Material provided →
----------------

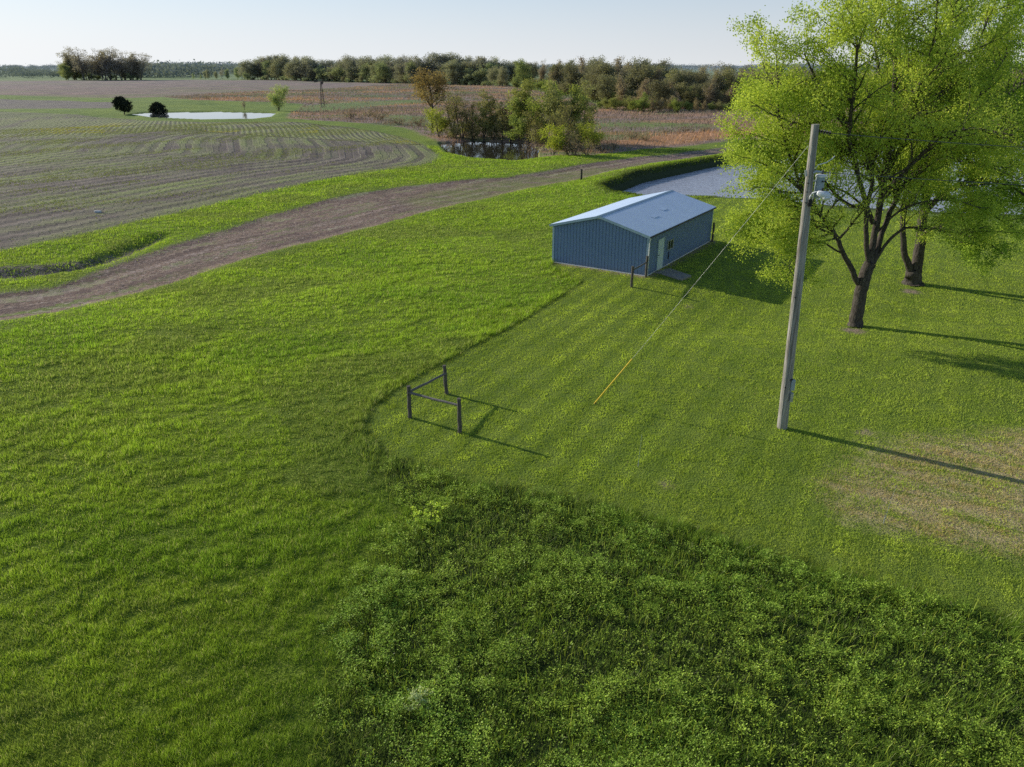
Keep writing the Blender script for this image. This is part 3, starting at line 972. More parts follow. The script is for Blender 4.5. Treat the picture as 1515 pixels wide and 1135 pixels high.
def hero_tree():
    rg = np.random.default_rng(5)
    base = G(1265, 482)
    Y0 = base[1]
    w = Wood()
    def L(pts, dy0=0.0, dy1=0.0):
        n = len(pts)
        return np.array([at_depth(a, b, Y0 + dy0 + (dy1 - dy0) * i / (n - 1)) for i, (a, b) in enumerate(pts)])
    def dense(p, k=3):
        # smooth resample of a limb
        t = np.arange(len(p)); tt = np.linspace(0, len(p) - 1, (len(p) - 1) * k + 1)
        q = np.stack([np.interp(tt, t, p[:, c]) for c in range(3)], 1)
        q[1:-1] = (q[:-2] + q[1:-1] * 2 + q[2:]) / 4
        return q + rg.standard_normal(q.shape) * .02
    tr = L([(1265, 486), (1266, 478), (1268, 465), (1272, 440), (1278, 415), (1288, 388)])
    w.tube(dense(tr), np.interp(np.linspace(0, 1, 16), [0, .08, .25, 1], [.54, .40, .33, .29]), 14)
    # root flare
    for a in ():
        d = np.array([math.cos(a), math.sin(a), 0])
        p = np.array([base + [0, 0, .55] + d * .25, base + [0, 0, .18] + d * .52, base + [0, 0, -.05] + d * .85])
        w.tube(p, np.array([.17, .14, .05]), 6)
    spec = dict(dens=[2.3, 2.6, 3.2], ratio=[.42, .42, .5], ang=(.5, 1.15), minz=-.25, wig=.35, up=[.25, .05, -.15], rmin=.007, tipn=3)
    limbs = [  # points in the photograph, nearer or farther offset at start and end, radius, first share without twigs
        ([(1270, 420), (1257, 392), (1247, 375), (1236, 345), (1215, 318), (1190, 285), (1160, 258), (1125, 240)], 0, -2.0, .17, .35),
        ([(1286, 392), (1281, 350), (1281, 310), (1291, 270), (1286, 240), (1265, 210), (1240, 170), (1210, 125), (1190, 80)], 0, -1.5, .16, .3),
        ([(1288, 392), (1294, 345), (1301, 300), (1313, 255), (1320, 200), (1323, 150), (1325, 90), (1330, 20), (1335, -60)], 0, .5, .21, .25),
        ([(1291, 390), (1305, 345), (1322, 300), (1345, 262), (1380, 230), (1420, 185), (1460, 130), (1490, 80)], 0, 2, .18, .25),
        ([(1294, 388), (1318, 352), (1340, 336), (1366, 338), (1410, 345), (1465, 335)], 0, -1.2, .10, .3),
        ([(1313, 255), (1340, 205), (1372, 145), (1396, 85), (1412, 20), (1425, -50)], .3, 2.5, .14, .1),
        ([(1296, 340), (1312, 250), (1318, 180), (1300, 110), (1290, 40), (1285, -30)], .2, 4.5, .15, .3),
        ([(1290, 330), (1272, 270), (1255, 205), (1262, 140), (1270, 70), (1260, 20)], 0, -3.6, .15, .3),
        ([(1300, 300), (1330, 262), (1370, 222), (1400, 195), (1450, 190), (1500, 200)], .2, -3.5, .13, .25),
        ([(1275, 232), (1240, 226), (1195, 224), (1145, 210), (1105, 196)], -.6, -.6, .07, .1),
        ([(1236, 345), (1210, 350), (1185, 368), (1165, 392), (1175, 412)], -.4, -2.6, .06, .25),
        ([(1247, 375), (1222, 362), (1190, 350), (1150, 352), (1125, 362)], -.2, -1.8, .055, .25),
        ([(1215, 318), (1175, 305), (1140, 305), (1105, 318)], -.8, -1.6, .06, .15),
        ([(1281, 310), (1250, 300), (1215, 265), (1175, 225), (1150, 190), (1140, 140)], 0, 2.8, .11, .25),
        ([(1320, 200), (1350, 170), (1400, 150), (1450, 60), (1480, -20)], .3, 3.5, .11, .15),
        ([(1190, 285), (1165, 225), (1150, 160), (1150, 95), (1145, 62)], -1.1, -.6, .08, .1),
        ([(1325, 90), (1300, 50), (1270, 10), (1250, -30)], .2, -.5, .08, .1),
        ([(1380, 230), (1420, 235), (1470, 250), (1520, 270)], .9, 1.4, .08, .15),
        ([(1296, 345), (1330, 312), (1370, 296), (1415, 296), (1450, 308)], .1, -2.2, .07, .2),
        ([(1281, 310), (1262, 290), (1225, 272), (1185, 262), (1150, 268)], 0, 1.5, .07, .2),
        ([(1301, 300), (1330, 275), (1360, 262), (1400, 262)], .1, 2.5, .07, .2),
        ([(1291, 270), (1262, 250), (1228, 232), (1190, 228)], .1, 3.2, .07, .2),
        ([(1236, 345), (1205, 325), (1172, 322), (1142, 335), (1122, 350)], -.3, -2.4, .07, .2),
        ([(1190, 285), (1160, 285), (1132, 275), (1108, 282)], -1.1, -2.4, .06, .1),
        ([(1190, 285), (1150, 235), (1120, 215), (1095, 222)], -1.1, .4, .06, .1),
        ([(1240, 170), (1200, 150), (1160, 128), (1128, 112)], -1.0, .5, .06, .1),
        ([(1240, 170), (1195, 185), (1150, 175), (1110, 150)], -1.0, -2.5, .06, .1),
        ([(1335, 165), (1370, 110), (1385, 40), (1390, -30)], .3, -2.8, .10, .1),
    ]
    for pts, a, b, r, fr in limbs:
        p = dense(L(pts, a, b))
        spec['from'] = fr
        spec['minz'] = -.45 if r < .07 else -.2
        LL = np.linalg.norm(np.diff(p, axis=0), axis=1).sum()
        sp = dict(spec); sp['ratio'] = [min(.42, 2.9 / LL), .45, .5]
        branch(w, rg, p, r * .84, 0, 2, sp)
    t = empty('maple_tree', base, 'spreading yellow green tree with a trunk forked above the ground, beside the utility pole', 'tree')
    wm = w.mesh('trunk')
    o = link('trunk', wm, M['bark'], t); o.matrix_parent_inverse.identity()
    shift(wm, -base)
    V, Fc, C = leaves(rg, w.tips, 235000, .084, (.185, .185, .165), (.062, .110, .008), (.275, .32, .032), .9, .12)
    cm = mesh_np('crown', V - base, Fc, False, C)
    link('crown', cm, M['maple_leaf'], t)
    print('hero tips', len(w.tips), 'wood', w.n)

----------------

Your task →
Each line above is to be copied verbatim. Drop any image from the copy.

Answer to this exercise →
Keep writing the Blender script for this image. This is part 3, starting at line 972. More parts follow. The script is for Blender 4.5. Treat the picture as 1515 pixels wide and 1135 pixels high.
def hero_tree():
    rg = np.random.default_rng(5)
    base = G(1265, 482)
    Y0 = base[1]
    w = Wood()
    def L(pts, dy0=0.0, dy1=0.0):
        n = len(pts)
        return np.array([at_depth(a, b, Y0 + dy0 + (dy1 - dy0) * i / (n - 1)) for i, (a, b) in enumerate(pts)])
    def dense(p, k=3):
        # smooth resample of a limb
        t = np.arange(len(p)); tt = np.linspace(0, len(p) - 1, (len(p) - 1) * k + 1)
        q = np.stack([np.interp(tt, t, p[:, c]) for c in range(3)], 1)
        q[1:-1] = (q[:-2] + q[1:-1] * 2 + q[2:]) / 4
        return q + rg.standard_normal(q.shape) * .02
    tr = L([(1265, 486), (1266, 478), (1268, 465), (1272, 440), (1278, 415), (1288, 388)])
    w.tube(dense(tr), np.interp(np.linspace(0, 1, 16), [0, .08, .25, 1], [.54, .40, .33, .29]), 14)
    # root flare
    for a in ():
        d = np.array([math.cos(a), math.sin(a), 0])
        p = np.array([base + [0, 0, .55] + d * .25, base + [0, 0, .18] + d * .52, base + [0, 0, -.05] + d * .85])
        w.tube(p, np.array([.17, .14, .05]), 6)
    spec = dict(dens=[2.3, 2.6, 3.2], ratio=[.42, .42, .5], ang=(.5, 1.15), minz=-.25, wig=.35, up=[.25, .05, -.15], rmin=.007, tipn=3)
    limbs = [  # points in the photograph, nearer or farther offset at start and end, radius, first share without twigs
        ([(1270, 420), (1257, 392), (1247, 375), (1236, 345), (1215, 318), (1190, 285), (1160, 258), (1125, 240)], 0, -2.0, .17, .35),
        ([(1286, 392), (1281, 350), (1281, 310), (1291, 270), (1286, 240), (1265, 210), (1240, 170), (1210, 125), (1190, 80)], 0, -1.5, .16, .3),
        ([(1288, 392), (1294, 345), (1301, 300), (1313, 255), (1320, 200), (1323, 150), (1325, 90), (1330, 20), (1335, -60)], 0, .5, .21, .25),
        ([(1291, 390), (1305, 345), (1322, 300), (1345, 262), (1380, 230), (1420, 185), (1460, 130), (1490, 80)], 0, 2, .18, .25),
        ([(1294, 388), (1318, 352), (1340, 336), (1366, 338), (1410, 345), (1465, 335)], 0, -1.2, .10, .3),
        ([(1313, 255), (1340, 205), (1372, 145), (1396, 85), (1412, 20), (1425, -50)], .3, 2.5, .14, .1),
        ([(1296, 340), (1312, 250), (1318, 180), (1300, 110), (1290, 40), (1285, -30)], .2, 4.5, .15, .3),
        ([(1290, 330), (1272, 270), (1255, 205), (1262, 140), (1270, 70), (1260, 20)], 0, -3.6, .15, .3),
        ([(1300, 300), (1330, 262), (1370, 222), (1400, 195), (1450, 190), (1500, 200)], .2, -3.5, .13, .25),
        ([(1275, 232), (1240, 226), (1195, 224), (1145, 210), (1105, 196)], -.6, -.6, .07, .1),
        ([(1236, 345), (1210, 350), (1185, 368), (1165, 392), (1175, 412)], -.4, -2.6, .06, .25),
        ([(1247, 375), (1222, 362), (1190, 350), (1150, 352), (1125, 362)], -.2, -1.8, .055, .25),
        ([(1215, 318), (1175, 305), (1140, 305), (1105, 318)], -.8, -1.6, .06, .15),
        ([(1281, 310), (1250, 300), (1215, 265), (1175, 225), (1150, 190), (1140, 140)], 0, 2.8, .11, .25),
        ([(1320, 200), (1350, 170), (1400, 150), (1450, 60), (1480, -20)], .3, 3.5, .11, .15),
        ([(1190, 285), (1165, 225), (1150, 160), (1150, 95), (1145, 62)], -1.1, -.6, .08, .1),
        ([(1325, 90), (1300, 50), (1270, 10), (1250, -30)], .2, -.5, .08, .1),
        ([(1380, 230), (1420, 235), (1470, 250), (1520, 270)], .9, 1.4, .08, .15),
        ([(1296, 345), (1330, 312), (1370, 296), (1415, 296), (1450, 308)], .1, -2.2, .07, .2),
        ([(1281, 310), (1262, 290), (1225, 272), (1185, 262), (1150, 268)], 0, 1.5, .07, .2),
        ([(1301, 300), (1330, 275), (1360, 262), (1400, 262)], .1, 2.5, .07, .2),
        ([(1291, 270), (1262, 250), (1228, 232), (1190, 228)], .1, 3.2, .07, .2),
        ([(1236, 345), (1205, 325), (1172, 322), (1142, 335), (1122, 350)], -.3, -2.4, .07, .2),
        ([(1190, 285), (1160, 285), (1132, 275), (1108, 282)], -1.1, -2.4, .06, .1),
        ([(1190, 285), (1150, 235), (1120, 215), (1095, 222)], -1.1, .4, .06, .1),
        ([(1240, 170), (1200, 150), (1160, 128), (1128, 112)], -1.0, .5, .06, .1),
        ([(1240, 170), (1195, 185), (1150, 175), (1110, 150)], -1.0, -2.5, .06, .1),
        ([(1335, 165), (1370, 110), (1385, 40), (1390, -30)], .3, -2.8, .10, .1),
    ]
    for pts, a, b, r, fr in limbs:
        p = dense(L(pts, a, b))
        spec['from'] = fr
        spec['minz'] = -.45 if r < .07 else -.2
        LL = np.linalg.norm(np.diff(p, axis=0), axis=1).sum()
        sp = dict(spec); sp['ratio'] = [min(.42, 2.9 / LL), .45, .5]
        branch(w, rg, p, r * .84, 0, 2, sp)
    t = empty('maple_tree', base, 'spreading yellow green tree with a trunk forked above the ground, beside the utility pole', 'tree')
    wm = w.mesh('trunk')
    o = link('trunk', wm, M['bark'], t); o.matrix_parent_inverse.identity()
    shift(wm, -base)
    V, Fc, C = leaves(rg, w.tips, 235000, .084, (.185, .185, .165), (.062, .110, .008), (.275, .32, .032), .9, .12)
    cm = mesh_np('crown', V - base, Fc, False, C)
    link('crown', cm, M['maple_leaf'], t)
    print('hero tips', len(w.tips), 'wood', w.n)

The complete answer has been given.